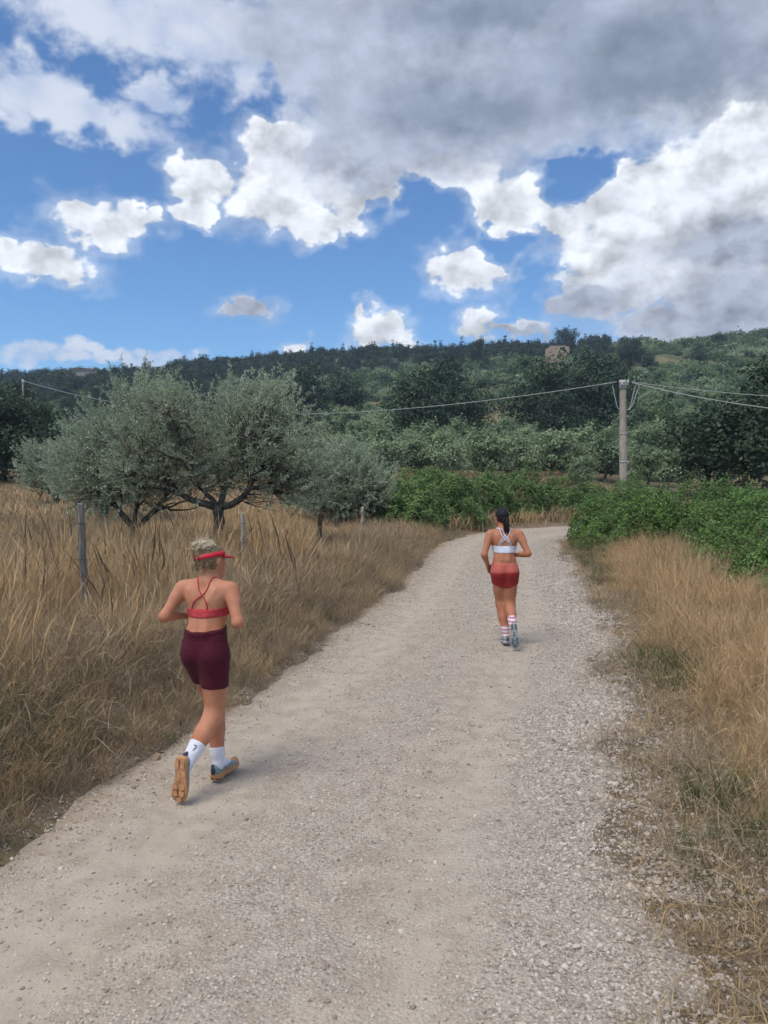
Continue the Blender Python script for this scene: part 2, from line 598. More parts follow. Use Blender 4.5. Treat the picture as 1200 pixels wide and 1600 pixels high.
def road_material():
    m, b = material('gravel')
    P = geo('Position'); s = attr('lat')
    n1 = xnoise(P, .7, 4, .55); n2 = xnoise(P, 5, 5, .6); n3 = xnoise(P, 140, 3, .6)
    vo = X.nt.nodes.new('ShaderNodeTexVoronoi'); vo.inputs['Scale'].default_value = 62
    X.nt.links.new(P.s, vo.inputs['Vector'])
    vd, vc = X(vo.outputs['Distance']), X(vo.outputs['Color'])
    sp = X.nt.nodes.new('ShaderNodeSeparateXYZ'); X.nt.links.new(vc.s, sp.inputs[0])
    cr = X(sp.outputs[0])
    dust = xmix(xstep(n2, .3, .7), (.36, .295, .225), (.48, .405, .32))
    stone = xmix(cr, (.23, .195, .165), (.66, .60, .53))
    # looser stones along the crown and the right side, fine dust in the wheel tracks and by the left edge
    j = s + (n1 - .5) * 1.6 + (n2 - .5) * .4
    loose = xclamp(xstep(j, .35, 1.2) * .85 + X._m('SUBTRACT', 1.0, xstep(X._m('ABSOLUTE', j + .05), .1, .55)) * .45)
    loose = xclamp(loose + (xnoise(P, 2.3, 3) - .5) * .9 + .30)
    tr = xmax(xstep(X._m('ABSOLUTE', s + .9 + (n1 - .5) * .5), .36, .08), xstep(X._m('ABSOLUTE', s - .72 + (n1 - .5) * .5), .30, .06))
    tr = tr * xstep(n2, .25, .55)
    loose = xclamp(loose - tr * .35)
    c = xmix(loose * xstep(vd, .75, .25), dust, stone)
    c = xmix(xstep(n3, .35, .75) * .4, c, (.26, .215, .175))
    c = xmix(tr * .30, c, (.50, .435, .355))
    c = xmix(xstep(s + (n2 - .5) * .8, -1.2, -1.7) * .8, c, (.35, .275, .195))
    c = xmix(xstep(s + (n2 - .5) * .9, 1.55, 2.0) * .7, c, (.26, .20, .14))
    c = xmix(xstep(n1, .52, .68) * .35, c, (.47, .415, .35))
    setin(b, Base_Color=c, Roughness=.95, Specular_IOR_Level=.15)
    bump(b, xstep(vd, .8, .1) * (loose * .8 + .2) + n3 * .35 + n2 * .5, .75, .010)
    return m


road = link('gravel_road', mesh('gravel_road', np.stack([rx, ry, rz], -1), RQ, road_material(), True, {'lat': np.tile(sl, nr)}))
tag(road, 'pale gravel road bending to the right between dry grass verges', kind='structure')


# loose stones
def stone_mesh(seed, mat):
    r = np.random.default_rng(seed)
    t = (1 + 5 ** .5) / 2
    V = nrm(np.array([(-1, t, 0), (1, t, 0), (-1, -t, 0), (1, -t, 0), (0, -1, t), (0, 1, t), (0, -1, -t), (0, 1, -t), (t, 0, -1), (t, 0, 1), (-t, 0, -1), (-t, 0, 1)], float))
    F = np.array([(0, 11, 5), (0, 5, 1), (0, 1, 7), (0, 7, 10), (0, 10, 11), (1, 5, 9), (5, 11, 4), (11, 10, 2), (10, 7, 6), (7, 1, 8), (3, 9, 4), (3, 4, 2), (3, 2, 6), (3, 6, 8), (3, 8, 9), (4, 9, 5), (2, 4, 11), (6, 2, 10), (8, 6, 7), (9, 8, 1)])
    V = V * (1 + r.uniform(-.25, .25, (12, 1))) * r.uniform((.8, .6, .4), (1.2, .9, .65))
    return mesh('stone', V * .5, F, mat, False)


sm, sb = material('limestone_chips')
r_ = inst_random()
setin(sb, Base_Color=xmix(r_, (.26, .22, .18), (.62, .55, .47)), Roughness=.9, Specular_IOR_Level=.2)
stones = [stone_mesh(i, sm) for i in range(8)]
N = 420000
u = rng.random(N)
yy = .3 + 27 * u ** 1.5
ss = rng.uniform(-2.0, 2.35, N)
i0 = np.clip(np.searchsorted(RC[:, 1], yy), 1, len(RC) - 2)
yy0 = yy; fr = (yy - RC[i0, 1]) / RT[i0, 1]
xx = RC[i0, 0] + RT[i0, 0] * fr + RN[i0, 0] * ss; yy = RC[i0, 1] + RT[i0, 1] * fr + RN[i0, 1] * ss
nn = fbm(xx * .7 + 3, yy * .7, 3)
j = ss + nn * 1.3
dens = .28 + .55 * sstep(j, .35, 1.3) * (1 - .5 * sstep(ss, 1.7, 2.3)) + .32 * np.exp(-((j + .02) / .3) ** 2) + .10 * np.exp(-((ss + 1.45) / .25) ** 2) + .25 * sstep(fbm(xx * 1.9, yy * 1.9 + 30, 3), .02, .2)
dens = dens * np.where(ss < -1.6, .25, 1) * (1 - .7 * sstep(ss, 1.65, 2.2))
dens = dens * (1 - .55 * np.exp(-((ss + .9 + nn * .5) / .26) ** 2)) * (1 - .6 * np.exp(-((ss - .72 + nn * .5) / .2) ** 2))
dens = dens * (1 - sstep(yy, 11, 25))
view = (np.abs(xx) < .56 * yy + .9) & (yy > 1.6)
keep = view & (rng.random(N) < dens)
xx, yy, ss, j = xx[keep], yy[keep], ss[keep], j[keep]
n = len(xx)
size = .0056 * np.exp(rng.normal(0, .42, n)) * (1 + .65 * sstep(j, .7, 1.6)) * (1 + .035 * np.clip(yy - 3, 0, 15))
zz = np.maximum(road_z(ss, xx, yy), height(xx, yy, ss)) + size * .12
scatter('gravel', stones, np.stack([xx, yy, zz], -1), np.stack([rng.normal(0, .3, n), rng.normal(0, .3, n), rng.uniform(0, 6.28, n)], -1), size * 1.6,
        rng.integers(0, 8, n), 'loose pale limestone gravel strewn over the road', 'gravel')
print('stones', n)


# ------------------------------------------------------------------ vegetation: materials
M_straw = leaf_mat('straw', (.34, .235, .125), (.66, .48, .275), trans=.25, rough=.7, inst=.4, spec=.15)
M_gold = leaf_mat('golden_straw', (.44, .295, .14), (.80, .57, .31), trans=.25, rough=.7, inst=.4, spec=.15)
M_dead = leaf_mat('dead_grass', (.185, .14, .09), (.47, .375, .255), trans=.2, rough=.8, inst=.4, spec=.1)
M_stalk = leaf_mat('brown_weed_stalk', (.11, .075, .045), (.28, .20, .12), trans=.1, rough=.8, inst=.4, spec=.1)
M_green = leaf_mat('green_grass', (.075, .095, .035), (.20, .21, .085), trans=.3, rough=.6, inst=.4, spec=.2)
M_bramble = leaf_mat('bramble_leaf', (.06, .12, .034), (.25, .38, .11), (.20, .27, .13), trans=.22, rough=.5, inst=.25)
M_bramble2 = leaf_mat('bright_bramble_leaf', (.05, .11, .022), (.20, .34, .08), (.16, .23, .10), trans=.25, rough=.5, inst=.25)
M_olive = leaf_mat('olive_leaf', (.20, .26, .15), (.42, .50, .31), (.50, .56, .42), trans=.28, rough=.45, inst=.3, spec=.35)
M_olive_far = leaf_mat('hillside_olive_leaf', (.13, .19, .09), (.32, .40, .215), (.36, .43, .27), trans=.15, rough=.6, inst=.6)
M_oak = leaf_mat('oak_leaf', (.016, .036, .018), (.064, .102, .042), (.06, .09, .05), trans=.15, rough=.5, inst=.35)
M_pine = leaf_mat('pine_needles', (.016, .034, .018), (.045, .075, .036), trans=.1, rough=.6, inst=.35)
M_scrub = leaf_mat('scrub_leaf', (.048, .092, .032), (.17, .25, .092), trans=.2, rough=.6, inst=.45)
M_bark = bark('olive_bark', (.045, .040, .034), (.14, .125, .105))
M_bark2 = bark('oak_bark', (.030, .026, .021), (.09, .078, .062))
M_cane = plain('bramble_cane', (.12, .085, .055), .8, .3)


# ------------------------------------------------------------------ tufts
def tuft(seed, n, h, spread, lean, width, mat, segs=4, droop=.5, heads=0.0, tangle=0.0):
    r = np.random.default_rng(seed)
    H = r.uniform(h[0], h[1], n); a = r.uniform(0, 6.283, n)
    base = np.stack([r.normal(0, spread, n), r.normal(0, spread, n), np.full(n, -.03)], -1)
    dirh = np.stack([np.cos(a), np.sin(a), np.zeros(n)], -1)
    ln = r.uniform(lean[0], lean[1], n); dr = droop * r.uniform(.3, 1.3, n)
    t = np.linspace(0, 1, segs + 1)
    th = ln[:, None] + dr[:, None] * t[None] ** 2 * 1.6            # angle from vertical
    step = H[:, None] / segs
    dzv = np.cos(th) * step; dh = np.sin(th) * step
    z = np.concatenate([np.zeros((n, 1)), np.cumsum(dzv[:, 1:], 1)], 1); hh = np.concatenate([np.zeros((n, 1)), np.cumsum(dh[:, 1:], 1)], 1)
    P = base[:, None] + dirh[:, None] * hh[..., None]; P[..., 2] += z
    if tangle: P[:, 1:] += r.normal(0, tangle, (n, segs, 3)) * t[None, 1:, None]
    w = width * r.uniform(.6, 1.4, n)[:, None] * (1 - .85 * t[None] ** 1.5)
    if heads:
        hd = r.random(n) < heads
        w[hd, -2] = width * 2.6; w[hd, -1] = width * .5
        w[hd, :-2] = width * .45
    b2 = a + np.pi / 2 + r.normal(0, .7, n)
    side = np.stack([np.cos(b2), np.sin(b2), np.zeros(n)], -1)
    V = np.stack([P - side[:, None] * w[..., None] * .5, P + side[:, None] * w[..., None] * .5], 2)   # n,segs+1,2,3
    k = (np.arange(n)[:, None] * (segs + 1) + np.arange(segs)[None]).ravel() * 2
    F = np.stack([k, k + 1, k + 3, k + 2], -1)
    return mesh('tuft', V.reshape(-1, 3), F, mat)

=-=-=

WHAT IS EXPECTED. Without any pictures, reproduce the lines from the first one in the material through the line that has "tag(road, 'pale gravel", exactly as they appear.

FINISHED TASK.
Continue the Blender Python script for this scene: part 2, from line 598. More parts follow. Use Blender 4.5. Treat the picture as 1200 pixels wide and 1600 pixels high.
def road_material():
    m, b = material('gravel')
    P = geo('Position'); s = attr('lat')
    n1 = xnoise(P, .7, 4, .55); n2 = xnoise(P, 5, 5, .6); n3 = xnoise(P, 140, 3, .6)
    vo = X.nt.nodes.new('ShaderNodeTexVoronoi'); vo.inputs['Scale'].default_value = 62
    X.nt.links.new(P.s, vo.inputs['Vector'])
    vd, vc = X(vo.outputs['Distance']), X(vo.outputs['Color'])
    sp = X.nt.nodes.new('ShaderNodeSeparateXYZ'); X.nt.links.new(vc.s, sp.inputs[0])
    cr = X(sp.outputs[0])
    dust = xmix(xstep(n2, .3, .7), (.36, .295, .225), (.48, .405, .32))
    stone = xmix(cr, (.23, .195, .165), (.66, .60, .53))
    # looser stones along the crown and the right side, fine dust in the wheel tracks and by the left edge
    j = s + (n1 - .5) * 1.6 + (n2 - .5) * .4
    loose = xclamp(xstep(j, .35, 1.2) * .85 + X._m('SUBTRACT', 1.0, xstep(X._m('ABSOLUTE', j + .05), .1, .55)) * .45)
    loose = xclamp(loose + (xnoise(P, 2.3, 3) - .5) * .9 + .30)
    tr = xmax(xstep(X._m('ABSOLUTE', s + .9 + (n1 - .5) * .5), .36, .08), xstep(X._m('ABSOLUTE', s - .72 + (n1 - .5) * .5), .30, .06))
    tr = tr * xstep(n2, .25, .55)
    loose = xclamp(loose - tr * .35)
    c = xmix(loose * xstep(vd, .75, .25), dust, stone)
    c = xmix(xstep(n3, .35, .75) * .4, c, (.26, .215, .175))
    c = xmix(tr * .30, c, (.50, .435, .355))
    c = xmix(xstep(s + (n2 - .5) * .8, -1.2, -1.7) * .8, c, (.35, .275, .195))
    c = xmix(xstep(s + (n2 - .5) * .9, 1.55, 2.0) * .7, c, (.26, .20, .14))
    c = xmix(xstep(n1, .52, .68) * .35, c, (.47, .415, .35))
    setin(b, Base_Color=c, Roughness=.95, Specular_IOR_Level=.15)
    bump(b, xstep(vd, .8, .1) * (loose * .8 + .2) + n3 * .35 + n2 * .5, .75, .010)
    return m


road = link('gravel_road', mesh('gravel_road', np.stack([rx, ry, rz], -1), RQ, road_material(), True, {'lat': np.tile(sl, nr)}))
tag(road, 'pale gravel road bending to the right between dry grass verges', kind='structure')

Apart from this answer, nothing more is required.